Ireland’s Ulster Bank is suing Brian, Kenneth and Maurice McDonagh for failing to reimburse a €21.8 million ($25.8m) loan, sought by the brothers in 2007 in view of buying land on which to build a data center, according to reports.

The case was put before the Commercial Court on Monday, according to reports in the Irish Independent, and the Irish Times.
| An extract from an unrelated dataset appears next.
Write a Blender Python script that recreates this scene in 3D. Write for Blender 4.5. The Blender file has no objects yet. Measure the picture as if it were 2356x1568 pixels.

The bank has stipulated that the men settle a €22m judgment and sign a declaration attesting that they also breached an agreement struck in 2014 to deal with their debt.

The data center that never was

Brian McDonagh, Ecologic Data Centre Ltd
Brian McDonagh, Ecologic Data Centre Ltd – Peter Judge

The brothers bought the property in Kilpedder, County Wicklow, and obtained planning permission to build a data center on it, but no such project ever came to be.

The bank’s relationship manager Brian Conlan filed an affidavit in which it claimed that in 2014, after failing to reimburse the loan, the three men agreed to sell the land before the end of the year.

Instead, he alleges, they sold it for €1.5m to a company called Granja Ltd – which he says was merely a front devised by the brothers to buy the land at a fraction of its cost and rid themselves of liability.

Furthermore, according to Conlan, the men failed to honor their 2014 agreement which required that they openly market the property, and are actively obfuscating the land’s sale to date: cattle have been placed on it, its “for sale” sign has been burnt and signs indicating that the property is private have been removed.

One of the brothers, Brian McDonagh, a director and shareholder of Ecologic Data Centre Ltd offered to sell the land to Apple when the technology giant was eying properties around the country for a planned campus.

When the company chose a site in Athenry instead – a project it has since dropped following months of delays – McDonagh filed a complaint alleging that the plans flouted Ireland’s forestry rules.

When the country’s High Court finally approved Apple’s project last year, McDonagh’s appeal was dismissed; the judge said he didn’t have a standing to bring proceedings to the court because he did not live within proximity of the site or participate in the planning process.

The judge also remarked that McDonagh had failed to elucidate the motive for his appeal given that he had been trying to build his own data center in Wicklow.

Brian McDonagh declined to comment for this article.